L’intelligence de Pommerat transforme l’histoire en une leçon de vie. Se détacher de ses parents une fois qu’ils sont morts pour s’occuper de soi, ne pas laisser sa vie filer et regarder autour de soi, s’affirmer face aux prédateurs de la vie. Cendrillon évolue dans ce monde avec seule sa mère en tête, si bien que quand le bonne fée vient, elle l’envoie balader car elle trouble ses pensées. Les scènes avec la fée sont à mourir de rire. Cette grande folle totalement loufoque évoque les premières fois, dont ne devrait pas être blasée Cendrillon. Les lumières sont magiques, on est vraiment en plein rêve. On vit un grand moment de théâtre, que ce soit du point de la mise en scène, du texte ou de la scénographie. Magique…

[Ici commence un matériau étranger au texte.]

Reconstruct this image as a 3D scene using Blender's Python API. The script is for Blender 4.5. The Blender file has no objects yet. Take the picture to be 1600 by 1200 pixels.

Texte et mise en scène : Joël Pommerat | Scénographie et lumière : Eric Soyer | Assistant lumière : Gwendal Malard | Costumes : Isabelle Deffin | Son : François Leymarie | Vidéo : Renaud Rubiano | Musique originale : Antonin Leymarie | Interprétation : Alfredo Cañavate, Noémie Carcaud, Caroline Donnelly, Catherine Mestoussis, Deborah Rouach et Marcella Carrara : La voix du narrateur, Nicolas Nore (le narrateur),
Fin de soirée au restaurant, JoPrincesse V*** et E*** m’ont gâtée. J’ai hâte de prendre le temps de regarder le nouveau DVD qui trône dans ma bibliothèque, La danse au travail. Merci encore à ces trois gentilles fées.